Tijdens deze twee weken volgen we de ik-figuur. Dankzij flashbacks krijgen we een goed beeld van het leven van de twee zussen en hun onderlinge relatie. Doordat deze terugblikken niet in chronologische volgorde komen, wordt de spanning opgebouwd: in eerste instantie weten we niet met wie er iets is gebeurd, vervolgens weten we niet wat er precies met Adriana is gebeurd, en op het moment dat dit duidelijk wordt, wordt het ook onmiddellijk weer in twijfel getrokken. Hetzelfde geldt voor de relatie tussen de ik-figuur en Piero. We horen al snel dat ze zijn gescheiden, maar pas veel later waarom. Ook een hartverscheurende scène trouwens…
Het is sowieso een boek dat vertelt over diepe gevoelens, verlangen naar liefde. De personages komen echt tot leven: niet alleen de hoofdpersoon, maar ook Piero, Adriana, de ouders… De stijl is evenwichtig, gedoseerd, wordt nergens larmoyant. Het contrast tussen de twee zussen is groot, maar desondanks kunnen ze elkaar met geen mogelijkheid loslaten. Een mooi, ontroerend boek.
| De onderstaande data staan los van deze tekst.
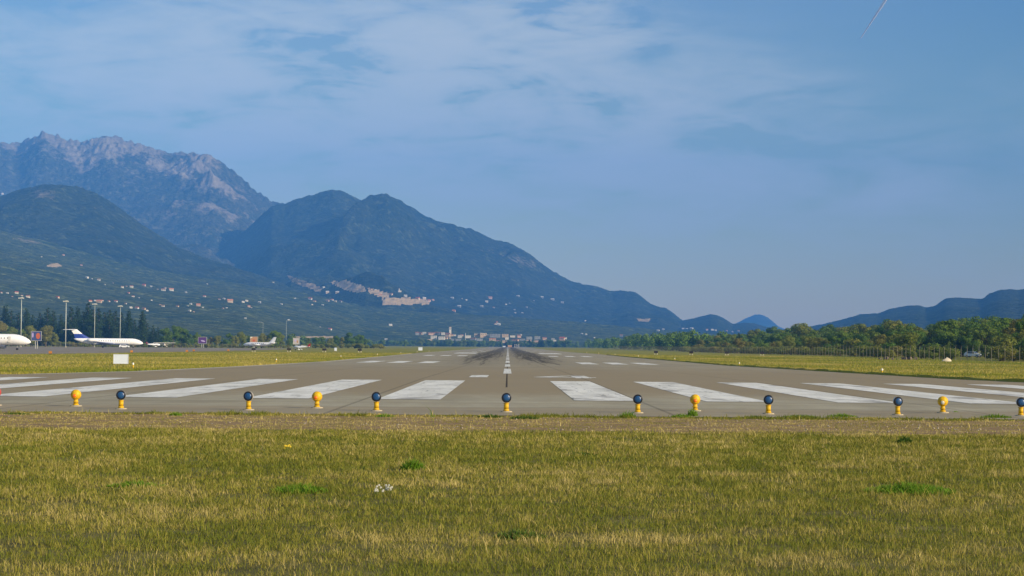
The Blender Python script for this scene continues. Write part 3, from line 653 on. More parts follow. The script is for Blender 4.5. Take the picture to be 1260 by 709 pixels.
# precision approach boxes, four on each side
m_dark = simple('dark_lamp_housing', (0.03, 0.025, 0.03), .5); m_leg = simple('pale_legs', (0.75, 0.70, 0.55), .7)
m_win_ = simple('dark_lens', (0.05, 0.04, 0.04), .2)
def papi():
    r = empty('approach_light_box', (0, 0, 0))
    b = MB().box((0, 0, .66), (.95, .9, .52)); b.box((0, -.42, .93), (1.0, .25, .04)); b.build('housing', m_dark, r)
    MB().box((0, -.455, .60), (.8, .02, .12)).build('lens', m_win_, r)
    for sx_ in (-.36, .36):
        MB().tube((sx_, -.3, 0), (sx_, -.3, .46), .06, .06, 8).build('leg', m_leg, r)
    MB().box((0, -.1, .04), (.8, .9, .08)).build('plinth', m_conc, r)
    return r
pp = papi(); first = True
for s in (-1, 1):
    for i in range(4):
        X = s*(37.7+9*i); kx = 4-i if s < 0 else i+1
        lab = f"black light box in the {'left' if s < 0 else 'right'} verge, {ordw[kx-1]} from left of its four"
        if first: pp.location = G(X, 453); tag(pp, lab, 'light box', 'approach slope light boxes'); first = False
        else: copy_tree(pp, G(X, 453), R(random.uniform(-10, 10)), None, lab, 'approach slope light boxes')
# white blank sign board at left, seen from behind
m_wp = simple('white_panel', (0.66, 0.74, 0.88), .45, vary=.03); m_gr = simple('galvanised', (0.42, 0.43, 0.42), .5, metallic=.3)
X = X_at(149, 137, 440); sg = empty('sign_box', G(X, 137), R(4), 'blank white box sign low in the grass at left, below the business jet', 'sign')
MB().box((0, 0, .50), (1.12, .16, .70)).build('panel', m_wp, sg)
fr = MB()
for z in (.14, .86): fr.box((0, -.085, z), (1.14, .02, .03))
for x in (-.56, .56): fr.box((x, -.085, .5), (.03, .02, .72))
fr.build('frame', simple('frame_grey', (0.55, 0.57, 0.60), .5), sg)
for x in (-.4, .4): MB().tube((x, 0, 0), (x, 0, .15), .03, .03, 8).build('leg', m_gr, sg)
# low orange taxi signs at the apron edge
m_or = simple('orange_panel', (0.50, 0.20, 0.03), .5)
for i, (u, Y, lab) in enumerate([(62, 318, 'low orange marker on the apron edge, between the airliner nose and the first full mast'), (162, 390, 'low orange marker on the apron edge below the business jet cockpit'),
        (230, 420, 'low orange marker on the apron edge left of the purple billboard'), (238.5, 470, 'smallest low orange marker right beside another below the purple billboard'), (281, 500, 'low orange marker on the grass left of the turboprop aeroplane')]):
    X = X_at(u, Y); o = empty('taxi_marker', G(X, Y), R(random.uniform(-15, 15)), lab, 'marker', 'orange apron markers')
    MB().box((0, 0, .34), (.55, .14, .42)).build('panel', m_or, o); MB().box((0, 0, .065), (.5, .2, .13)).build('foot', m_dark, o)
# small white boxes by the runway edge, far left
for u, Y, w, h_, lab in ((517.3, 720, 1.6, 1.2, 'white equipment cabinet standing in the far left verge near the runway edge'), (413, 560, .75, .9, 'small white round-topped marker in the left verge right of the red-tailed aeroplane')):
    X = X_at(u, Y); o = empty('equipment_cabinet', G(X, Y), 0, lab, 'cabinet')
    MB().box((0, 0, h_/2+.1), (w, w*.6, h_)).box((0, 0, h_+.13), (w*1.06, w*.66, .08), taper=.8).build('body', m_wp, o); MB().box((0, 0, .05), (w*1.1, w*.7, .1)).build('plinth', m_conc, o)

# ------------------------------------------------------------------ aeroplanes
m_w = simple('white_aircraft_paint', (0.86, 0.88, 0.92), .3, .5, vary=.03); m_navy = simple('navy_paint', (0.02, 0.05, 0.30), .3, .5); m_win = simple('aircraft_window', (0.03, 0.035, 0.045), .15, .8)
m_tyre = simple('tyre_rubber', (0.02, 0.02, 0.02), .8); m_metal = simple('bare_metal', (0.5, 0.5, 0.5), .35, metallic=.8); m_red = simple('red_paint', (0.50, 0.03, 0.03), .4); m_cream = simple('cream_paint', (0.74, 0.70, 0.60), .4)
m_belly = simple('blue_grey_paint', (0.20, 0.25, 0.42), .35)
def wing(name, par, m, rle, rc, tle, tc_, th=.12):
    """tapered wing between root and tip leading edges, chords run towards -X"""
    def prof(le, c): return [(le[0]-c*k, le[1], le[2]+c*th*t) for k, t in ((0, 0), (.12, .5), (.4, .6), (1, .05), (.5, -.35), (.1, -.4))]
    return MB().plate(prof(rle, rc), prof(tle, tc_)).build(name, m, par)
def fin(name, par, m, rle, rc, tle, tc_, th=.25):
    def prof(le, c): return [(le[0]-c*k, le[1]+c*th*t*.4, le[2]) for k, t in ((0, 0), (.3, .5), (1, 0), (.3, -.5))]
    return MB().plate(prof(rle, rc), prof(tle, tc_)).build(name, m, par)
def gear(par, x, y, ztop, r=.4, w=.25, twin=True):
    s = MB().tube((x, y, r), (x, y, ztop), .09, .09, 8).build('landing_gear', m_metal, par)
    for d in ((-w, w) if twin else (0,)):
        MB().tube((x, y+d-.11, r), (x, y+d+.11, r), r, r, 16).build('wheel', m_tyre, s, True)
def windows(par, x0, x1, n, y, z, w=.3, h_=.35, name='cabin_window'):
    for sgn in (-1, 1):
        for i in range(n):
            x = x0+(x1-x0)*i/max(1, n-1); MB().box((x, sgn*y, z), (w, .04, h_)).build(name, m_win, par)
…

Dit boek is in feite een vervolg op Teruggeworpen, dat ik in 2017 voor Serena Libri vertaalde. Mijn zusje en de zee is een zelfstandige roman, maar mocht je ook Teruggeworpen hebben gelezen: dat geeft wel een extra gelaagdheid aan het verhaal. Maar je kunt ook probleemloos eerst Mijn zusje en de zee lezen, en daarna Teruggeworpen.